2010-04-28

Ruckelshaus Calls for Carbon Tax. Commentary by William Ruckelshaus, WSJournal, April 17, 2010. "In so many ways, the problems of the 1970s seem almost quaint now -- simpler problems of a simpler time. Our biggest challenge now is to make sure we don't succumb to our inevitable tendency to fight the last war. Or to put it more bluntly: Yesterday's solutions worked well on yesterday's problems, but the solutions we devised back in the 1970s aren't likely to make much of a dent in the environmental problems we face today...
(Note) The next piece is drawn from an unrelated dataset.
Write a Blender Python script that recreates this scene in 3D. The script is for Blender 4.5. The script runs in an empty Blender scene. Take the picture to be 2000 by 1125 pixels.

"I believe that if we are going to address climate change successfully, the top-down, standard-setting enforcement process of the 1970s has to be rethought. It worked just fine when the goal was clear: cutting the amount of specific pollutants from a finite number of industrial and municipal entities. But climate change -- which involves the behavior of all of us who heat our homes and drive our cars, not just business and industry -- is too big and too complicated for something as blunt as this approach. Instead, I believe we are going to have to make the substances that cause the problem (for example, carbon or methane) cost more. In other words, if you want people to use less of something, tax it, and then give society flexibility in achieving the desired reductions. If we ever get serious about climate change, that's what we will do."
Mr. Ruckelshaus was the first administrator of the Environmental Protection Agency upon its creation in 1970, and served as EPA administrator again during the 1980s. He is now the strategic director of Madrona Venture Group and chairman of the Leadership Council of Puget Sound Partnership.